The Court has issued a writ of possession on the former ruling Congress for Democracy Change following an action of ejectment.

In the eviction Writ dated March 7, 2024, the Court ordered the Sheriff to evict and eject the CDC from the property and give entitlement to Martha Stubblefield Barnard as its new administrators.

For decades now, the CDC has been occupying the property of the Barnard family through a leased agreement, a decision that was later resisted by the opposite party of the family.

In 2015, the CDCD was dragged before the supreme court of Liberia due to unpaid rent owed to its landlord in the tune of USD$50.000 which the Supreme Court ordered them to pay.

That matter was later settled when two separate families of the property began a legal battle over the ownership of the property that the CDC currently occupied.

There have been claims and counter-claims surrounding the land ownership which began from the civil and probate courts.

Speaking to Journalists in Monrovia today, Thursday, September 12, 2024, the CDC Chairman and former Comptroller General at the Finance Ministry, Jangar Kowo said the party as a law abiding institution wants redress on their Bill of Information filed before Golda Bonah Elliott.

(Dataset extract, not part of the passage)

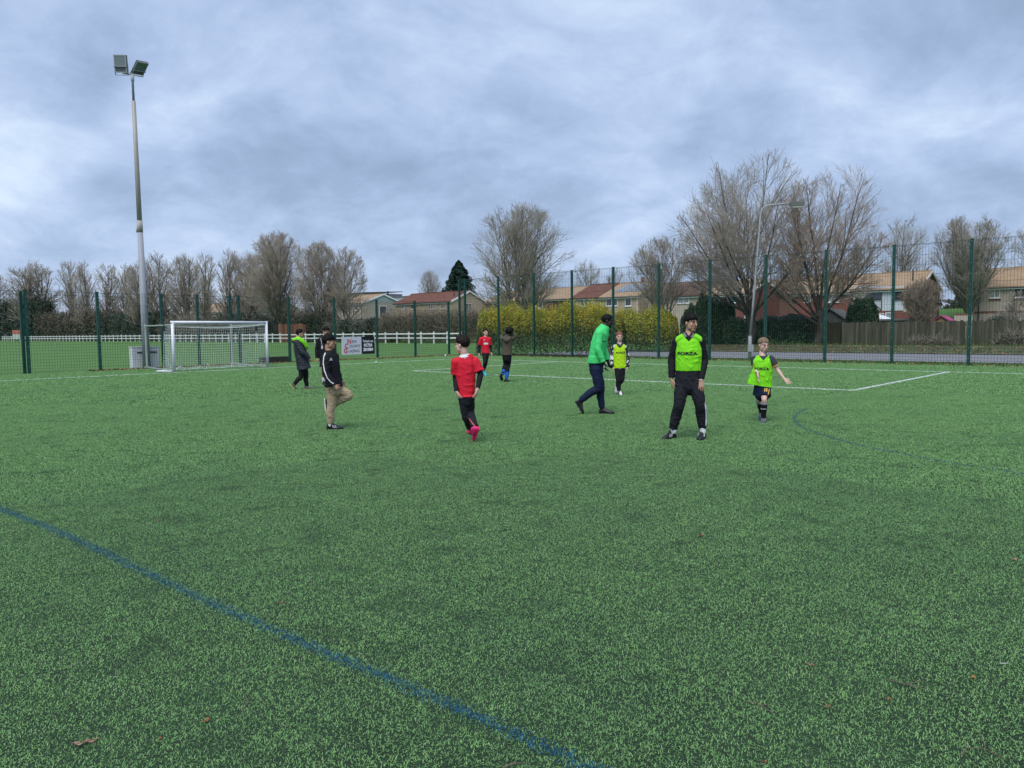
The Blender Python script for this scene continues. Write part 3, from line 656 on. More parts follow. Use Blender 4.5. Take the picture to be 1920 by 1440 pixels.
# ------------------------------------------------------------------ garden structures and fences beyond the road
def garden_fence(label, px0, px1, v, ytop, mat, bw=.15, cap=True, var=.05, name='garden_fence'):
    A, B = on_v(px0, v), on_v(px1, v); u0, u1 = to_uv(*A)[0], to_uv(*B)[0]; L = u1-u0; zg = ground_z(*A)-.03
    h = zpix((px0+px1)/2, ytop, ((A[1]+B[1])/2))-zg
    o = empty(name, (*A, zg), ANG, label, 'fence'); n = min(290, int(L/bw)); w = L/n
    ms = []
    rnd = random.Random(int(px0))
    for k in range(10):
        mb = MB(); mb.box(.004, w-.004, -.012, .012, 0, h*(1+rnd.uniform(-var, var*.2))); me = bpy.data.meshes.new('board'); me.from_pydata(mb.V, [], mb.F); me.materials.append(mat); ms.append(me)
    for k in range(n):
        b = link('board', ms[rnd.randrange(10)], o); b.location = (k*w, rnd.uniform(-.014, .014), 0); b.rotation_euler = (0, rnd.uniform(-.008, .008), 0)
    for z in (.3, h-.3): mb = MB(); mb.box(0, L, .03, .08, z, z+.09); mb.build('rail', mat, o)
    for k in range(int(L/2.4)+1): mb = MB(); mb.box(k*2.4-.05, k*2.4+.05, .085, .18, 0, h+.02); mb.build('post', mat, o)
    return o
WOODF = M('weathered_boards', (.115, .10, .07), .9, col2=(.20, .17, .12), scale=1.4, stretch=(3, 3, .4), island=.0, bump=.4)
# give every board its own tone
def board_mat(name, c1, c2):
    m = M(name, c1, .9, col2=c2, scale=2.2, stretch=(4, 4, .35)); nt = m.node_tree; b = nt.nodes['Principled BSDF']; src = b.inputs['Base Color'].links[0].from_socket
    oi = nt.nodes.new('ShaderNodeObjectInfo'); mr = nt.nodes.new('ShaderNodeMapRange'); nt.links.new(oi.outputs['Random'], mr.inputs[0]); mr.inputs[3].default_value = .55; mr.inputs[4].default_value = 1.35
    x = nt.nodes.new('ShaderNodeMix'); x.data_type = 'RGBA'; x.blend_type = 'MULTIPLY'; x.inputs[0].default_value = 1; nt.links.new(src, x.inputs[6]); nt.links.new(mr.outputs[0], x.inputs[7]); nt.links.new(x.outputs[2], b.inputs['Base Color']); return m
BOARD = board_mat('garden_board', (.058, .056, .036), (.115, .105, .073))
garden_fence('long weathered board fence along the gardens on the right', 1579, 2010, 24.2, 601, BOARD)
garden_fence('short dark mossy panel fence beside the leaning tree', 1512, 1578, 24.6, 604, board_mat('dark_board', (.03, .03, .018), (.085, .075, .03)), bw=.3)
garden_fence('reddish brown panel fence beyond the white rails', 522, 574, 25.0, 607, board_mat('red_board', (.13, .055, .03), (.19, .08, .045)), bw=.35)
def box_hut(name, label, cat, px0, px1, v, ywall, ypeak, D, wallm, roofm, gable_front=True):
    A, B = on_v(px0, v), on_v(px1, v); L = to_uv(*B)[0]-to_uv(*A)[0]; zg = ground_z(*A)-.02; Ym = (A[1]+B[1])/2
    h = zpix(px0, ywall, Ym)-zg; p = zpix(px0, ypeak, Ym)-zg; o = empty(name, (*A, zg), ANG, label, cat)
    mb = MB(); V = [(0, 0, 0), (L, 0, 0), (L, D, 0), (0, D, 0), (0, 0, h), (L, 0, h), (L, D, h), (0, D, h), (L/2, 0, p), (L/2, D, p)]
    mb.add(V, [(0, 1, 5, 8, 4), (2, 3, 7, 9, 6), (1, 2, 6, 5), (3, 0, 4, 7)]); mb.build('wall', wallm, o)
    n = 14; t = L/n
    for k in range(n):
        q = MB(); xm = t*(k+.5); zt = h+(p-h)*(1-abs(xm-L/2)/(L/2))-.06; q.box(k*t+.006, k*t+t-.006, -.03, -.002, 0, zt); q.build('board', wallm, o)
    mb = MB(); mb.bar((-.1, D/2, h+.03), (L/2, D/2, p+.06), D+.3, .06, up=(0, 0, 1)); mb.bar((L/2, D/2, p+.06), (L+.1, D/2, h+.03), D+.3, .06, up=(0, 0, 1)); mb.build('roof', roofm, o)
    return o
box_hut('garden_shed', 'grey boarded garden shed with a low gable', 'shed', 1530, 1583, 30, 600, 581, 2.4, M('grey_shed_board', (.13, .13, .13), .8, var=.15), M('felt_roof', (.09, .088, .085), .9))
box_hut('playhouse', 'child playhouse with a pink roof edge behind the garden fence', 'playhouse', 1752, 1778, 29, 603, 594, 1.4, M('playhouse_wood', (.38, .26, .15), .8), M('pink_board', (.36, .05, .16), .6))
def gazebo():
    A = on_v(1617, 34); B = on_v(1668, 34); L = to_uv(*B)[0]-to_uv(*A)[0]; zg = ground_z(*A); Y = A[1]
    zt = lambda py: zpix(1640, py, Y)-zg
    o = empty('garden_gazebo', (*A, zg), ANG, 'white fabric gazebo roof showing over the garden fence', 'gazebo')
    mb = MB(); a, b = zt(601), zt(586); mb.add([(0, 0, a), (L, 0, a), (L, L, a), (0, L, a), (L*.3, L/2, b)], [(0, 1, 4), (1, 2, 4), (2, 3, 4), (3, 0, 4)]); mb.build('canopy', M('white_canvas', (.75, .76, .8), .7), o)
    for x in (0, L):
        for y in (0, L): mb = MB(); mb.box(x-.03, x+.03, y-.03, y+.03, 0, a-.01); mb.build('pole', UPVC, o)
    A = on_v(1646, 28); B = on_v(1704, 28); L = to_uv(*B)[0]-to_uv(*A)[0]; zg = ground_z(*A); h = zpix(1670, 598, A[1])-zg
    o = empty('flat_roof_shed', (*A, zg), ANG, 'low shed with a flat grey roof behind the garden fence', 'shed')
    mb = MB(); mb.box(0, L, 0, 2, 0, h-.12); mb.build('wall', M('grey_shed_board', (0, 0, 0)), o); mb = MB(); mb.box(-.12, L+.12, -.15, 2.1, h-.119, h); mb.build('roof', M('pale_felt', (.22, .23, .25), .8), o)
    A = on_v(1788, 40); B = on_v(1822, 40); L = to_uv(*B)[0]-to_uv(*A)[0]; zg = ground_z(*A); h = zpix(1800, 588, A[1])-zg
    o = empty('garden_wall', (*A, zg), ANG, 'pale garden wall with a red coping near the right hand house', 'wall')
    mb = MB(); mb.box(0, L, 0, .25, 0, h-.1); mb.build('wall_face', BEIGE, o); mb = MB(); mb.box(-.03, L+.03, -.04, .29, h-.099, h); mb.build('coping', BRICK, o)
    A = on_v(1326, 26.4); B = on_v(1354, 26.4); L = to_uv(*B)[0]-to_uv(*A)[0]; zg = ground_z(*A); h = zpix(1340, 601, A[1])-zg
    o = empty('concrete_garage', (*A, zg), ANG, 'plain pale concrete garage wall under the ivy shrub', 'garage')
    mb = MB(); mb.box(0, L, 0, 2.5, 0, h); mb.build('wall', M('garage_concrete', (.24, .23, .21), .9, var=.15), o); mb = MB(); mb.box(-.1, L+.1, -.1, 2.6, h+.002, h+.12); mb.build('roof', M('felt_roof', (0, 0, 0)), o)
gazebo()
# ------------------------------------------------------------------ bare trees
BARK = M('bark', (.10, .09, .072), .95, col2=(.165, .15, .118), scale=3, stretch=(2, 2, .6), bump=.5, bscale=12)
BARKD = M('dark_bark', (.038, .034, .028), .95, col2=(.085, .077, .062), scale=3, stretch=(2, 2, .6), bump=.5, bscale=12)
TWIG = M('twigs', (.31, .27, .22), .9, col2=(.41, .365, .305), scale=.7)
TWIGF = M('far_twigs', (.34, .285, .235), .9, col2=(.44, .38, .32), scale=.5)
TWIGB = M('twigs_reddish', (.31, .245, .185), .9, col2=(.41, .33, .255), scale=.7)
IVY = M('ivy_leaf', (.012, .034, .014), .5, island=.5, trans=.15)
def tubes(P, R, n):
    """P (N,k,3), R (N,k) -> verts, quads of N tapered tubes"""
    N, k, _ = P.shape
    ch = nrm(P[:, -1]-P[:, 0]); ref = np.where(np.abs(ch[:, 2:3]) > .9, np.array([[1., 0, 0]]), np.array([[0, 0, 1.]])); a = nrm(np.cross(ch, ref)); b = np.cross(ch, a)
    an = np.arange(n)*2*np.pi/n
    off = a[:, None, None, :]*np.cos(an)[None, None, :, None]+b[:, None, None, :]*np.sin(an)[None, None, :, None]
    V = P[:, :, None, :]+R[:, :, None, None]*off
    i = np.arange(N)[:, None, None]*k*n; j = np.arange(k-1)[None, :, None]*n; q = np.arange(n)[None, None, :]; q2 = (q+1) % n
    F = np.stack([i+j+q, i+j+q2, i+j+n+q2, i+j+n+q], -1).reshape(-1, 4)
    return V.reshape(-1, 3), F
def grow(P, R, m, ratio, ang, trange, up, k, jit, rng, taper=.55, r0=.62, tpow=.6, rmin=.004):
    N, kk, _ = P.shape; idx = np.repeat(np.arange(N), m); c = np.tile(np.arange(m), N)
    t = trange[0]+(trange[1]-trange[0])*(c+rng.uniform(0, 1, len(c)))/m
    s = t*(kk-1); i = np.minimum(s.astype(int), kk-2); f = (s-i)[:, None]
    p = P[idx, i]*(1-f)+P[idx, i+1]*f; tan = nrm(P[idx, i+1]-P[idx, i]); r = (R[idx, i]*(1-f[:, 0])+R[idx, i+1]*f[:, 0])*r0
    az = c*2.4+rng.uniform(0, 6.28, N)[idx]+rng.normal(0, .5, len(c))
    e = nrm(np.cross(tan, rng.normal(0, 1, tan.shape))); g = np.cross(tan, e); pd = e*np.cos(az)[:, None]+g*np.sin(az)[:, None]
    A = rng.uniform(*ang, len(c))[:, None]; d = nrm(tan*np.cos(A)+pd*np.sin(A))
    Lp = np.linalg.norm(np.diff(P, axis=1), axis=2).sum(1)[idx]; Ln = Lp*rng.uniform(*ratio, len(c))*(1-tpow*t)
    pts = [p]; step = (Ln/(k-1))[:, None]
    for q in range(k-1):
        d = nrm(d+np.array([0, 0, up])+rng.normal(0, jit, d.shape)); pts.append(pts[-1]+d*step)
    Q = np.stack(pts, 1); RR = np.maximum(r[:, None]*(1-taper*np.linspace(0, 1, k))[None, :], rmin); return Q, RR
def envelope(Q, H, Wd, lo):
    """0 on the axis, 1 on the outline of the crown"""
    zc = .50*H; z = Q[..., 2]; r = np.hypot(Q[..., 0], Q[..., 1])/(Wd/2)
    up = np.clip((z-zc)/(H-zc), 0, 3); dn = np.clip((zc-z)/(zc-lo*H), 0, 3)
    return np.maximum(np.where(z > zc, (r**2.1+up**2.1)**(1/2.1), (np.clip(r, 0, 9)**2.6+(.92*dn)**3.2)**(1/2.8)), 1e-3)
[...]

He said the CDC believed that the case before the party was politically motivated as such they are not surprised, but intent to seek redress from the court.

According to chairman Kowo, the CDC is not claiming ownership of the properties so he wondered when the CDC names would be placed on the writ for possession.

He argued that the CDC had been paying its rental to the Bernard family, legitimate administrators of the property of the late Martha Stubblefield Bernard.